- _What to produce_
Using the data below, output the first line and every line after it up to and including the line containing "F = 1067.0; HZ = 345.0; CX = 800.0; H = 4.5", exactly as written and with nothing added.

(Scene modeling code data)

------------------------------------------------

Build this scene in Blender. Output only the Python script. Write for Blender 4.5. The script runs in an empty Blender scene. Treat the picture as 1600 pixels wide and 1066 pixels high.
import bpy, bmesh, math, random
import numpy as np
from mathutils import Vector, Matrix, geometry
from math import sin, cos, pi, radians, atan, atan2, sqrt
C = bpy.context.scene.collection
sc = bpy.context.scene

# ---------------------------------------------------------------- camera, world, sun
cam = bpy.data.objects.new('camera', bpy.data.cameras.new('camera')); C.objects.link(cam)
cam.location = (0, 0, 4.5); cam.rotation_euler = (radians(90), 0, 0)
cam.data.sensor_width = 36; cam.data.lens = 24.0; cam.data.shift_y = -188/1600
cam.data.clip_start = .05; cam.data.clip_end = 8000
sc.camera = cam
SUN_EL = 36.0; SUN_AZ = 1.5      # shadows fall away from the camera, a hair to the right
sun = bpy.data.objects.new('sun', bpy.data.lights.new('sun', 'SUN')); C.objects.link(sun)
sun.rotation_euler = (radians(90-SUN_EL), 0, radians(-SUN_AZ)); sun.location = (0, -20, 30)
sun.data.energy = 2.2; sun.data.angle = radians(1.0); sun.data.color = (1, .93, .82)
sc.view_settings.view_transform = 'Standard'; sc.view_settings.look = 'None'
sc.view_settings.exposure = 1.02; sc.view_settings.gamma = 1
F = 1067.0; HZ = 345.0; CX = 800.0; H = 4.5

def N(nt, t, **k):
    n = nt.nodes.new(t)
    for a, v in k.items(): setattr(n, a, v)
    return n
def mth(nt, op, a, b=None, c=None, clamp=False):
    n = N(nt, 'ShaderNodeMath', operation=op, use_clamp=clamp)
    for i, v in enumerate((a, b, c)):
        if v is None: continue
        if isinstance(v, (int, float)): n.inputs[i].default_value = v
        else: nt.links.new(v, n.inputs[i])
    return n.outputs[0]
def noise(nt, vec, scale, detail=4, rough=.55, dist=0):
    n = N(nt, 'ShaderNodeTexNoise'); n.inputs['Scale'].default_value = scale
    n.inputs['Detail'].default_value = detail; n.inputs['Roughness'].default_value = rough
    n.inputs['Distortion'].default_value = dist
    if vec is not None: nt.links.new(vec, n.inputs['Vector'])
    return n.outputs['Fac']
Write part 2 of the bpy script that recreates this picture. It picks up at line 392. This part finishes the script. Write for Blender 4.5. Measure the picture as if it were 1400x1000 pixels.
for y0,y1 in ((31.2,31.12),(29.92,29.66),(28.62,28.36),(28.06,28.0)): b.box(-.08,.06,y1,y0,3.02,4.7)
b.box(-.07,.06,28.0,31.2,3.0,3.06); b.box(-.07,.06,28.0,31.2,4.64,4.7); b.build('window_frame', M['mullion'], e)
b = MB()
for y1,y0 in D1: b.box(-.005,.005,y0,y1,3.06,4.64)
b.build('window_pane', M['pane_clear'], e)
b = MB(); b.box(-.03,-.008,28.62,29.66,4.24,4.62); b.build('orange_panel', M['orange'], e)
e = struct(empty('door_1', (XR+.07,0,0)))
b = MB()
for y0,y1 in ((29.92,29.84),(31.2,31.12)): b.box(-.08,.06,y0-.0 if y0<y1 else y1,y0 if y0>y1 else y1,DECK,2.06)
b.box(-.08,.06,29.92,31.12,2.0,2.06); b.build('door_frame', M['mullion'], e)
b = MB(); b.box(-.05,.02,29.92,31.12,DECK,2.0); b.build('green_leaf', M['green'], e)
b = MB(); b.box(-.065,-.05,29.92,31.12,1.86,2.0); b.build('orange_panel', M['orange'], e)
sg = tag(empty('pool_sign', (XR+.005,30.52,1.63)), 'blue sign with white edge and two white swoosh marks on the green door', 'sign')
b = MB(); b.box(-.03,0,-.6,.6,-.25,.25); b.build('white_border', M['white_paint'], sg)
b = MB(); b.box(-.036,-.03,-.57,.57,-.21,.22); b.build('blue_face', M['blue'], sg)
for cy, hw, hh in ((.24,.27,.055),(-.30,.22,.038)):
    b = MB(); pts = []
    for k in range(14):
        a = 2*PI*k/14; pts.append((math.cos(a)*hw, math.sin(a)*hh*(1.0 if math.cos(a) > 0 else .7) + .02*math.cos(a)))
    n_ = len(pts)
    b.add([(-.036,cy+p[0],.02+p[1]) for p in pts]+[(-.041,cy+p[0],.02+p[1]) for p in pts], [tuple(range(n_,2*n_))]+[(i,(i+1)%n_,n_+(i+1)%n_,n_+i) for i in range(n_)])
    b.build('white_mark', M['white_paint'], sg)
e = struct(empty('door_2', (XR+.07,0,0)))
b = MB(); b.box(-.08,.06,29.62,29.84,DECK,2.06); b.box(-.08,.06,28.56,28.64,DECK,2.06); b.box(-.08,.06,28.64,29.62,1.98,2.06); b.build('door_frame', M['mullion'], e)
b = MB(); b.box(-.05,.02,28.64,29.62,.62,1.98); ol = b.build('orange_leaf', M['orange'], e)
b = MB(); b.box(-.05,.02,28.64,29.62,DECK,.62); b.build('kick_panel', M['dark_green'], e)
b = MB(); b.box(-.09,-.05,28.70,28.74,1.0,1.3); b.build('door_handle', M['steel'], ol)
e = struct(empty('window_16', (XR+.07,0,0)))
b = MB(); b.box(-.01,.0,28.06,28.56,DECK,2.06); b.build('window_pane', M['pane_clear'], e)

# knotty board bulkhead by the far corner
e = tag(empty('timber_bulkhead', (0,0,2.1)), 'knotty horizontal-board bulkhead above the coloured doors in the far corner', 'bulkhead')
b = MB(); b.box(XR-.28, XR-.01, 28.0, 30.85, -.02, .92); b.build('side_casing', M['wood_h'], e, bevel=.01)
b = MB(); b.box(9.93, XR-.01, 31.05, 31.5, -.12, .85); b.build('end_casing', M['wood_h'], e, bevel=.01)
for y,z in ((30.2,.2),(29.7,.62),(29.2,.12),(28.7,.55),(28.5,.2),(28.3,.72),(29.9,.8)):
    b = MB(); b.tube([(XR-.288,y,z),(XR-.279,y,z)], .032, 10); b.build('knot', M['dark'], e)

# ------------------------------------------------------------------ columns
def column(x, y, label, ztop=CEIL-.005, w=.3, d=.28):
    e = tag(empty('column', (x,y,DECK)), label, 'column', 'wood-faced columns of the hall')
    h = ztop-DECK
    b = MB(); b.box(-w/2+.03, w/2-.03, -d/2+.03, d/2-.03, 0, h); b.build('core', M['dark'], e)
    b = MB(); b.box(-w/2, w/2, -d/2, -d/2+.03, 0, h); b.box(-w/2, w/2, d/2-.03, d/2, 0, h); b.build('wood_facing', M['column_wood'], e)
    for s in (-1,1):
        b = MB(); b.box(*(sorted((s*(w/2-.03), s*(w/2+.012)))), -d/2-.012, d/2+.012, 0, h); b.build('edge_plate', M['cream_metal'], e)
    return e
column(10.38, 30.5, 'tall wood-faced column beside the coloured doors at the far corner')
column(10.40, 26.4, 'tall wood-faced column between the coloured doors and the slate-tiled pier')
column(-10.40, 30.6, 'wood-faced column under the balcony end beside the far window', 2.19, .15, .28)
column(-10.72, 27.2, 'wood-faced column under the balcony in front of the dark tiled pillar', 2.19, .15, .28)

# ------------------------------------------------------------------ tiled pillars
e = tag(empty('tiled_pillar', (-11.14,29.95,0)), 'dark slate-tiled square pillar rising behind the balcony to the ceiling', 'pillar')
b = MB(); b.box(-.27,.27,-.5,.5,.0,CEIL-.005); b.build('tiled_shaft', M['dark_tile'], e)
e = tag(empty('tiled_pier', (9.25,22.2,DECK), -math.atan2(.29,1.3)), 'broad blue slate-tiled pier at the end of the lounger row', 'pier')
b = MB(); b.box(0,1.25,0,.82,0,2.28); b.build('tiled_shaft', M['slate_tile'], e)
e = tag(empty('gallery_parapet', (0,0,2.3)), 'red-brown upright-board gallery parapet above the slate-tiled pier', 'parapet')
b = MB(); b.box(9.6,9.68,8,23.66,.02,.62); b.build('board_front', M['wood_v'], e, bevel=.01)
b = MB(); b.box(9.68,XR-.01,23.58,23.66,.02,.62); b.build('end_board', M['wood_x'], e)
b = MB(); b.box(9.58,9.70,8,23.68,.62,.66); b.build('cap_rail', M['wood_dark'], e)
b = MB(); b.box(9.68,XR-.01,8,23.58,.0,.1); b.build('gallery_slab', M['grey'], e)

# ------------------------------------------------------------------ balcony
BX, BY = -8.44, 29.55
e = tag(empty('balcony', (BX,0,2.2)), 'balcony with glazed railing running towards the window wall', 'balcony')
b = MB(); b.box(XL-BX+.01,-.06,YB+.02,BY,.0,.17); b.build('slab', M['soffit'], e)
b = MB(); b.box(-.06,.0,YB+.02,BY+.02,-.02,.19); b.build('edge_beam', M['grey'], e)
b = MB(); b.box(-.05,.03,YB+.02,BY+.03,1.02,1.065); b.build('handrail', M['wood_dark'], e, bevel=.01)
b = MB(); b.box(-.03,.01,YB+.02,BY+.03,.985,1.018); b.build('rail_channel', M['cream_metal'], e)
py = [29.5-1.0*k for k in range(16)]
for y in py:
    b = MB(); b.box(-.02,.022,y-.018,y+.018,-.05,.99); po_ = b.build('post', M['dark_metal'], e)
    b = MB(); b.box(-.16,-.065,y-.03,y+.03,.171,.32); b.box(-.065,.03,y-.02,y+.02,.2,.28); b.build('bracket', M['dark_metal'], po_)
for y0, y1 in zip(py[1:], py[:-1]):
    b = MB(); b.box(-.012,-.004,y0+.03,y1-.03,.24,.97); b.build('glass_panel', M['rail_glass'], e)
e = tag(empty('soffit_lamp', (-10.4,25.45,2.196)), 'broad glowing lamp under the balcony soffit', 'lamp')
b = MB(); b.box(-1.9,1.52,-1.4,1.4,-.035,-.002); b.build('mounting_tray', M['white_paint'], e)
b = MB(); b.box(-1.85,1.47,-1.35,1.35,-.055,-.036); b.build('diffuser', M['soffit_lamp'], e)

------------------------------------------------

- _Answer to this exercise_
Build this scene in Blender. Output only the Python script. Write for Blender 4.5. The script runs in an empty Blender scene. Treat the picture as 1600 pixels wide and 1066 pixels high.
import bpy, bmesh, math, random
import numpy as np
from mathutils import Vector, Matrix, geometry
from math import sin, cos, pi, radians, atan, atan2, sqrt
C = bpy.context.scene.collection
sc = bpy.context.scene

# ---------------------------------------------------------------- camera, world, sun
cam = bpy.data.objects.new('camera', bpy.data.cameras.new('camera')); C.objects.link(cam)
cam.location = (0, 0, 4.5); cam.rotation_euler = (radians(90), 0, 0)
cam.data.sensor_width = 36; cam.data.lens = 24.0; cam.data.shift_y = -188/1600
cam.data.clip_start = .05; cam.data.clip_end = 8000
sc.camera = cam
SUN_EL = 36.0; SUN_AZ = 1.5      # shadows fall away from the camera, a hair to the right
sun = bpy.data.objects.new('sun', bpy.data.lights.new('sun', 'SUN')); C.objects.link(sun)
sun.rotation_euler = (radians(90-SUN_EL), 0, radians(-SUN_AZ)); sun.location = (0, -20, 30)
sun.data.energy = 2.2; sun.data.angle = radians(1.0); sun.data.color = (1, .93, .82)
sc.view_settings.view_transform = 'Standard'; sc.view_settings.look = 'None'
sc.view_settings.exposure = 1.02; sc.view_settings.gamma = 1
F = 1067.0; HZ = 345.0; CX = 800.0; H = 4.5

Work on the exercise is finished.